Measurement of Buzz Flows in a Supersonic Inlet by FBG Sensors

This article presents a new approach that utilizes fiber Bragg grating (FBG) pressure sensors to detect subcritical conditions and buzz flows in a supersonic inlet. Based on the measurement requirements of supersonic inlet flow fields and the testing specifications for wind tunnel tests, a diaphragm-based FBG pressure sensor model that comprises a protective gel, a fixed ring, an FBG sensor, and a sensing diaphragm is designed. In addition, small deformation theory and finite-element simulation were used in the sensing material selection and sensor dimension optimization, resulting in a pressure sensitivity for the sensor of 30.97 kPa/nm as determined through calibration.

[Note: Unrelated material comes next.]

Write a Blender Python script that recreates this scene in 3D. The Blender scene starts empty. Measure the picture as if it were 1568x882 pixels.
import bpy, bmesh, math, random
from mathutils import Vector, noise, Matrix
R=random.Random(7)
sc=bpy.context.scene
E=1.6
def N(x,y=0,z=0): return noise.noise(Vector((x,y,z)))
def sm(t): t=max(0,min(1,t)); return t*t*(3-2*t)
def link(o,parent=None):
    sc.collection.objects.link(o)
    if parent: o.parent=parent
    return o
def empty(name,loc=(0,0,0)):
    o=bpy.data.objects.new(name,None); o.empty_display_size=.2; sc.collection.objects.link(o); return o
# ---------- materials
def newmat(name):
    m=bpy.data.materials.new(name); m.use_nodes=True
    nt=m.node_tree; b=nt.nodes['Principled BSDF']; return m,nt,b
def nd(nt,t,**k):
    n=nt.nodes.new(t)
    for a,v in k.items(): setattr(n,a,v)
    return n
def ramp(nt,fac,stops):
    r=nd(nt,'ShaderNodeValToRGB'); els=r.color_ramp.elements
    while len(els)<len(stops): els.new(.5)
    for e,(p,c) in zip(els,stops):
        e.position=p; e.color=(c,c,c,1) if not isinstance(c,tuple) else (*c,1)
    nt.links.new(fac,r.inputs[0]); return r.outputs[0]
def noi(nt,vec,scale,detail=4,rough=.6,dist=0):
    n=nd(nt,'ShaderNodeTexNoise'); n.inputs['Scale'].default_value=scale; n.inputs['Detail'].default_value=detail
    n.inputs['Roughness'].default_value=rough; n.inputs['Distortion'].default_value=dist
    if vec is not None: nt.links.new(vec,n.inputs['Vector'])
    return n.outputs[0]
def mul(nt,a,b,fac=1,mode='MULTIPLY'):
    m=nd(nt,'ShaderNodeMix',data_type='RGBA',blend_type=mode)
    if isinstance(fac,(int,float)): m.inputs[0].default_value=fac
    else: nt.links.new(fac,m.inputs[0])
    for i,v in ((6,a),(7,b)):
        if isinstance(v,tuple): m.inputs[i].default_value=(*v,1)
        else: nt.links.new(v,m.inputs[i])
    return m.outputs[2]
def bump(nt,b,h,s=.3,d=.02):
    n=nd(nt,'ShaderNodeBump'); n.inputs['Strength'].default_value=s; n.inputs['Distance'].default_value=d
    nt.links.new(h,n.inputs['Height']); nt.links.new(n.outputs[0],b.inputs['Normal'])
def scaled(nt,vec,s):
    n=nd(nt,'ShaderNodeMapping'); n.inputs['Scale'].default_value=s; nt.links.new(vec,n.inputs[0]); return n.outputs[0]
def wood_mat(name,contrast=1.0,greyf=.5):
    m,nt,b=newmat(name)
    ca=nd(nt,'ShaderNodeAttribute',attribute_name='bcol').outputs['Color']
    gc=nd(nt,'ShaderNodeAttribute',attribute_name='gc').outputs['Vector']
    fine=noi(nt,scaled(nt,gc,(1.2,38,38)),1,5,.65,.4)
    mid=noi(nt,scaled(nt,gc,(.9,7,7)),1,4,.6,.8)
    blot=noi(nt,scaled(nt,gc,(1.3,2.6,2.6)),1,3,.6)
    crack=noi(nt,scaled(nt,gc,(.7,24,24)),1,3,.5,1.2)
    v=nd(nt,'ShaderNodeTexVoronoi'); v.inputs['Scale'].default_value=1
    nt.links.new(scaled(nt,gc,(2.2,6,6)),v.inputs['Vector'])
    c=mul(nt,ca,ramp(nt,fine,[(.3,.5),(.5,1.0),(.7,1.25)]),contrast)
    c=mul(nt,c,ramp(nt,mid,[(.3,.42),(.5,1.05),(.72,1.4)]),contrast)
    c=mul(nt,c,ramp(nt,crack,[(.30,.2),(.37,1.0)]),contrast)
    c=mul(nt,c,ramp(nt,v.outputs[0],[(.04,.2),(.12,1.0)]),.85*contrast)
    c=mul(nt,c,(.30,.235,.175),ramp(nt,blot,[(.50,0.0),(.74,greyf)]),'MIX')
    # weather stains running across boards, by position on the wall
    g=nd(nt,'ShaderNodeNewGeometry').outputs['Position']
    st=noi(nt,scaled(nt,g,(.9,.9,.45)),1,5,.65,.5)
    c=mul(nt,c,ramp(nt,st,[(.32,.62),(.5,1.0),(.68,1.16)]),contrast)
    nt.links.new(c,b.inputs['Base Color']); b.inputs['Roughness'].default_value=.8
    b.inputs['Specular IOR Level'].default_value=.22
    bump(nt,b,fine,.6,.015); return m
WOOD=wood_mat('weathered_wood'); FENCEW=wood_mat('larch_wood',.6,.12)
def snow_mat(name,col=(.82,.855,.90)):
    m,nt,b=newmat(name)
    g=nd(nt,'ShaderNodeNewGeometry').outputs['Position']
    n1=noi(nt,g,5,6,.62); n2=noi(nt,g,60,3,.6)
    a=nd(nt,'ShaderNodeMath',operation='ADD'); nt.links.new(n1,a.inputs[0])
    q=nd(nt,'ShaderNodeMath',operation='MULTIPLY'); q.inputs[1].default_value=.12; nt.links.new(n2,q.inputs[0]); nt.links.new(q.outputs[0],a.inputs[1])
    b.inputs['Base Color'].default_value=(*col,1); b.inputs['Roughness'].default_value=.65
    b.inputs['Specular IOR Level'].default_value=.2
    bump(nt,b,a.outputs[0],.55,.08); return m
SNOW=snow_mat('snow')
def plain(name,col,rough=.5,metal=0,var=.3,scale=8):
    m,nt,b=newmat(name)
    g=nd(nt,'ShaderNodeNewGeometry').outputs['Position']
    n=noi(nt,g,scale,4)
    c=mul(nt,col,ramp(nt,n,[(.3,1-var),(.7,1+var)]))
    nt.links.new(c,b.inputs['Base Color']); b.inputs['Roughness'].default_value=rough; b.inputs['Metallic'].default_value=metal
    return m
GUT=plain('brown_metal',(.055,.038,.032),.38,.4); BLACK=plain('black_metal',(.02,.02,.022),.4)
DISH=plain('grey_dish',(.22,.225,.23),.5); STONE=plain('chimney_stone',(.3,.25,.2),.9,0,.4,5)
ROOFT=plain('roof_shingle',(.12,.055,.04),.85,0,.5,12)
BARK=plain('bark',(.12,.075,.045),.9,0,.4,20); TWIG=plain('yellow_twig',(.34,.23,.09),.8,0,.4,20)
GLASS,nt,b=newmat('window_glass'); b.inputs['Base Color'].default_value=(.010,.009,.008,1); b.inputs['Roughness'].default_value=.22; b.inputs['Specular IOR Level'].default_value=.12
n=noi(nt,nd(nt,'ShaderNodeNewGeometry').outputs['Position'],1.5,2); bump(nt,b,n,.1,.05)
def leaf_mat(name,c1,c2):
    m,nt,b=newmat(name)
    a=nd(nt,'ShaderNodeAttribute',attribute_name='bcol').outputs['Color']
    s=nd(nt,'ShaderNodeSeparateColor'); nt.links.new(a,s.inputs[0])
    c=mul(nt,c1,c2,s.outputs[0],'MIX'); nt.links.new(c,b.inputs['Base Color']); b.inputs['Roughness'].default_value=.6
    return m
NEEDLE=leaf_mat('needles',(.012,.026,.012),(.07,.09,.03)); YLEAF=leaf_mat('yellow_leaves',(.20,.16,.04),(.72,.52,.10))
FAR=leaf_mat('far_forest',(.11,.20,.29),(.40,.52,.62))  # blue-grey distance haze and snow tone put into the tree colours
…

Experimental validation in a supersonic wind tunnel confirmed the FBG sensors' accuracy in measuring inlet flow characteristics. Comparative analysis against conventional sensors demonstrates the FBG sensors' proficiency in capturing both instantaneous pressure fluctuations and steady-state values with less than 5% error. As the throttling ratio (TR) increases, FBG sensors successfully identified the emergence and evolution of subcritical conditions and buzz flows, with signal frequencies postoccurrence of the buzz flows concentrated at 142 and 147 Hz, thereby unveiling the instability in the flow field. This study highlights the potential of FBG-based systems for detecting buzz flows in supersonic inlets, indicating significant advancements in aerodynamic testing for airbreathing propulsion systems.